Un obispo no es un padre, ni un maestro, ni un jefe, ni un coordinador. Un obispo es un obispo, así de sencillo; es un pastor que, como dijo Francisco al poco iniciar su pontificado, no tiene que ir siempre delante, también debe y puede ir detrás del rebaño atento, escuchando, viendo por donde caminan las ovejas –en este caso los laicos–. Porque no podemos olvidar que los pastores no enseñan a las ovejas a serlo, sin embargo, las ovejas sí enseñan a los pastores a ser pastores.
Novedades esperadas
Cuando un obispo llega a una diócesis la expectación que despierta, sobre todo en el laicado comprometido, es mucha. Si su estancia es lo suficientemente larga como para permitirle poner el engranaje diocesano en marcha, los laicos estaremos de enhorabuena. Porque ahora, con el camino sinodal, Francisco ha dado autonomía suficiente a cada Iglesia local –a cada diócesis– para que nadie tenga que estar pendiente de mirar a Roma a ver qué hace, qué piensa, o qué decide el papa. Que no cunda el pánico, el Espíritu nos guiará. Nos resulta muy novedoso porque no conocemos, por desgracia, los documentos del Vaticano II. Hay novedades que nos están esperando desde hace años.

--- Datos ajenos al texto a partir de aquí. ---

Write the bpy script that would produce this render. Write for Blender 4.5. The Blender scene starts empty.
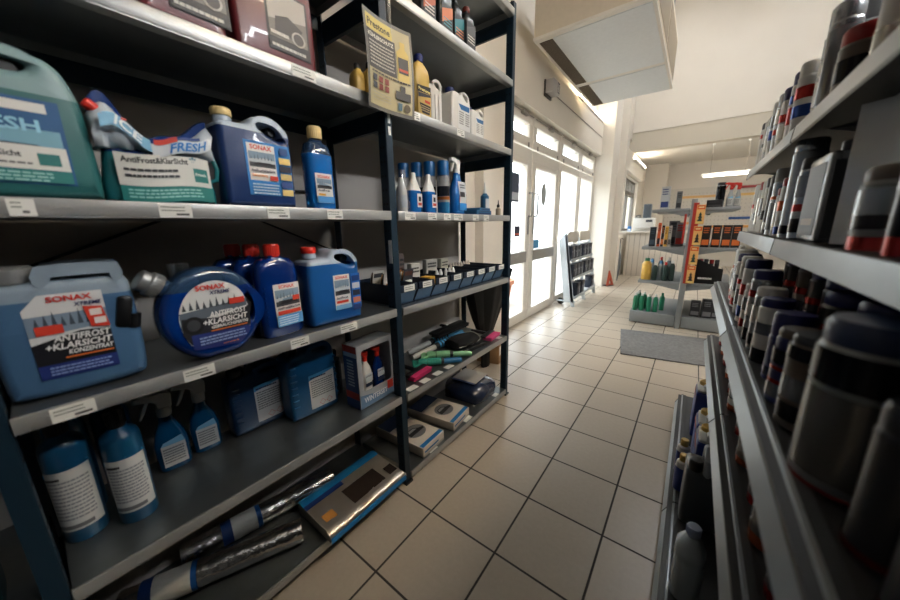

Sin embargo, estamos ante un momento maravilloso y esperanzador en la Iglesia porque, todos juntos, podremos poner en marcha iniciativas reflexionadas por todos. Podrá costar un poco preparar a un laicado acostumbrado a obedecer más que a pensar, a ser consciente de necesitar una formación diferente a la que se le ha dado hasta ahora; a participar plenamente; a exponer ideas y saber defenderlas; a pedir que su voz se escuche no solo en espacios u órganos consultivos, sino que se creen –porque ahora podemos hacerlo con el camino sinodal– órganos decisorios donde la voz laical tiene que ser escuchada, atendida y tenida en cuenta con voto si es necesario. Solo así seremos una Iglesia que comience a cambiar sus estructuras.
Tengamos presente que el cambio no requiere solo de buenas intenciones, sino que no podemos olvidar que los laicos clericalizados tienen que ser tan reciclados como el propio clero que vive instalado en el clericalismo. De lo contrario no habrá cambio ni sinodalidad y, en unos pocos años, estaremos mucho peor de no ser valientes ahora.
De verdad que no es una ilusión, ni un espejismo, ni un sueño. Estamos en un momento en el que la corresponsabilidad de todos -obispos, laicos y clero- tiene que adquirir una visibilidad que realmente invite a ver una Iglesia atractiva que, estando en salida, sea capaz de mostrar el valor de una polifonía que no tenga inconveniente en sumar más voces.
Bienvenidos sean los obispos que vienen. Gracias por su entrega a los obispos que se van. Y los que llegan para quedarse una larga temporada, que tengan la seguridad de que aquí estamos los laicos convencidos que, desde nuestro compromiso bautismal, estamos dispuestos a trabajar entre iguales en una Iglesia que necesita cambiar.